For tax purposes, the business records must be held for at least 5 years from the 31 January submission deadline for the relevant tax year. For example, for the 2021-22 tax year where online filing was due by 31 January 2023 you must keep your records until at least the end of January 2028. In certain situations, such as when a return is submitted late, the records must be held for longer.

If you are self-employed you should also keep a record of:

  • all sales and income
  • all business expenses
  • VAT records if you’re registered for VAT
  • PAYE records if you employ people
  • records about your personal income

You should also ensure that you keep your business records and your personal records separate. There are penalties for failing to keep proper records or for keeping inaccurate records.

Expenses

Sole traders can claim back any expenses they have incurred that relate directly to their business in much the same way as limited companies. As mentioned above, the expenses must be ‘wholly' and 'exclusively' incurred in the performance of their duties.

The self-employed can claim tax relief for allowable expenses incurred as part of running their business. The costs of allowable expenses will be deducted from taxable profit. HMRC’s guidance is clear that allowable expenses do not include money taken from your business to pay for private purchases.

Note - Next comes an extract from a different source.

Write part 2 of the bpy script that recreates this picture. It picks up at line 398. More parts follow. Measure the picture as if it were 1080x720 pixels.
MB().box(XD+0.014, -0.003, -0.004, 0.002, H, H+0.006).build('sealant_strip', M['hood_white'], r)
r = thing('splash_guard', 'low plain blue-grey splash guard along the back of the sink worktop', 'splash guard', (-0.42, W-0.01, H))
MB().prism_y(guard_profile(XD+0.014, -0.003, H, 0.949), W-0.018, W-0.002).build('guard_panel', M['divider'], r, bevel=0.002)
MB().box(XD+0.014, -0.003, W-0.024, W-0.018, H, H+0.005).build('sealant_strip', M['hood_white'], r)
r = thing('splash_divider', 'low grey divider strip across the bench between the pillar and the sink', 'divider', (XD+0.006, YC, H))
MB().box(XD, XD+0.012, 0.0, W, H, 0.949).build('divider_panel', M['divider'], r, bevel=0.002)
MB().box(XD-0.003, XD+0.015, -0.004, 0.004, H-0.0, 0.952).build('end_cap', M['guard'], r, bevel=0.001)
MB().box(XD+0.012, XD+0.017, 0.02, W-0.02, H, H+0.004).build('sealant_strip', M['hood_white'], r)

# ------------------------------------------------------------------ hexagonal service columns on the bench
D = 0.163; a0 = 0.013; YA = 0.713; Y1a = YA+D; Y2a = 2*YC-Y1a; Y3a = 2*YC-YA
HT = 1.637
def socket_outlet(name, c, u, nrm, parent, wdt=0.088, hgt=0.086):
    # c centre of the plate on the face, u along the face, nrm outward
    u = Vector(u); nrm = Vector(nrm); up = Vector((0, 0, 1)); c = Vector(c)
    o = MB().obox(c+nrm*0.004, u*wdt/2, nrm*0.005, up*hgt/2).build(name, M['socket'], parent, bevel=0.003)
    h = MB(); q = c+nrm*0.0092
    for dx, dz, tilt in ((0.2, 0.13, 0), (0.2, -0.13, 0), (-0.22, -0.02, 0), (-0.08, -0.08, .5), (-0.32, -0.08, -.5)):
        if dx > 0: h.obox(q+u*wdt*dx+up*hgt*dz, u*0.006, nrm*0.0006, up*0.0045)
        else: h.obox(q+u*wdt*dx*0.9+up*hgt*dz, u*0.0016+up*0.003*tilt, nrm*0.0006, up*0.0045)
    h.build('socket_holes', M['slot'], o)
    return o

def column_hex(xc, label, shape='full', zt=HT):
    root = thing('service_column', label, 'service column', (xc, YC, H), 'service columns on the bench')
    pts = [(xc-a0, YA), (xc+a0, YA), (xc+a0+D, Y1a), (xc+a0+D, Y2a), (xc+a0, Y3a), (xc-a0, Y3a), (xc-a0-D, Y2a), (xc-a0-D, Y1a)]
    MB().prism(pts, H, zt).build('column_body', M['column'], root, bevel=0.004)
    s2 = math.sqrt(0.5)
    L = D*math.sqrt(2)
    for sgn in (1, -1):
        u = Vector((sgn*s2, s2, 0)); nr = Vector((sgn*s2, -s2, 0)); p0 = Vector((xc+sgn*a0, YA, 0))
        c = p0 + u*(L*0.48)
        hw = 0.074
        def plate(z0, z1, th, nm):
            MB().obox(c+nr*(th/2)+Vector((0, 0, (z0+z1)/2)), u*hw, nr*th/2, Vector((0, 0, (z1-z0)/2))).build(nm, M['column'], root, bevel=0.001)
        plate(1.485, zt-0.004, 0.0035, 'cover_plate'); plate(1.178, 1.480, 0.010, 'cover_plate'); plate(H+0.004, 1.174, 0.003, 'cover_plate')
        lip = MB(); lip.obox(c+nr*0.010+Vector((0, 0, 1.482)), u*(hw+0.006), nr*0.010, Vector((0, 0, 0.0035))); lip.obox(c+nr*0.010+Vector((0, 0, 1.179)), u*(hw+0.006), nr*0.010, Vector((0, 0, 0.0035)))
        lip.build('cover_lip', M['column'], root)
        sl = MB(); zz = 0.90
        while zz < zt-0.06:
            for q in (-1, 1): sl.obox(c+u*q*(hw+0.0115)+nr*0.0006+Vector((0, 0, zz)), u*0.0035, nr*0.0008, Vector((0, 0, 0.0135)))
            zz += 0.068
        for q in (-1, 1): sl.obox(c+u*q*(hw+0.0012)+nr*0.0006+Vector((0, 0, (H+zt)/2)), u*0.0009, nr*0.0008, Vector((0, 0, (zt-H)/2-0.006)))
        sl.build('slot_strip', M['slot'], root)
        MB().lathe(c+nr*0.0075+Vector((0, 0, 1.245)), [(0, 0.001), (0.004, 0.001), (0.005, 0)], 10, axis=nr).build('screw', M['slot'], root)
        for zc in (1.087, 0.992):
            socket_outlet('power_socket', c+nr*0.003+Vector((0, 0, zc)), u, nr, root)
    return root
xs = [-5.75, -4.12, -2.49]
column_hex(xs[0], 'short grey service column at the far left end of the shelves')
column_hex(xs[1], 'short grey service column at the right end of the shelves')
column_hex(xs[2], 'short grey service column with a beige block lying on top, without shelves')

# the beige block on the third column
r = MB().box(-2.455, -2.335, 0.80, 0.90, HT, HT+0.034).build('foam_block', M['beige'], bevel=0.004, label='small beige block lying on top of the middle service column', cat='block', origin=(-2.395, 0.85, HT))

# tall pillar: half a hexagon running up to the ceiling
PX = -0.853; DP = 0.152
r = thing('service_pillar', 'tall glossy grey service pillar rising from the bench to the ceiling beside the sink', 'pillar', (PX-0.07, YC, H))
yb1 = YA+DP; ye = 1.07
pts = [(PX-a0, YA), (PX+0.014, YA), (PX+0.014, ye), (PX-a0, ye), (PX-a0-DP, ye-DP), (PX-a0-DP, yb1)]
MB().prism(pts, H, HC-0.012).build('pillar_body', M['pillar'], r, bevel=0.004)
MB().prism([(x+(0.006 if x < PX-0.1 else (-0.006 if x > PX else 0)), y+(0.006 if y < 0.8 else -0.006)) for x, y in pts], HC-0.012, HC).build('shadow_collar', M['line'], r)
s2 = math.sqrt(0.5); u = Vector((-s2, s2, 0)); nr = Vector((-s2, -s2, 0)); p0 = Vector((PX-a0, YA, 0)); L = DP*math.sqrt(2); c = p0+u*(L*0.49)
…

Costs you can claim as allowable expenses include:

  • office costs, for example stationery or phone bills
  • travel costs, for example fuel, parking, train or bus fares
  • clothing expenses, for example uniforms
  • staff costs, for example salaries or subcontractor costs
  • things you buy to sell on, for example stock or raw materials
  • financial costs, for example insurance or bank charges
  • costs of your business premises, for example heating, lighting, business rates
  • advertising or marketing, for example website costs
  • training courses related to your business, for example refresher courses

It is important to note that not all expenses in these categories will always be allowable. HMRC will normally allow your claim if you meet the qualifying conditions for the expense. If there is an expense that is for personal and business reasons, then only the business element of the claim is allowable.

HMRC provides the following example: "Your mobile phone bill for the year totals £200. Of this, you spend £130 on personal calls and £70 on business. You can only claim for £70 of business expenses."

Sole traders who work from home can also claim the business proportion of their expenses for costs incurred in running their home, such as heating and electricity. There are also some simplified expense rules available for claiming a fixed rate deduction for certain expenses where there is a mix of business and private use. The simplified expenses rules are not available to limited companies or business partnerships involving a limited company.

The use of flat-rate expenses for core business activities carried out from the home saves having to calculate the proportion of personal and business use for certain bills in the home. Usually, this applies to various utility bills. Instead, a monthly deduction is allowable. The use of the simplified expenses regime is optional, and businesses can instead claim the trade proportion of actual costs.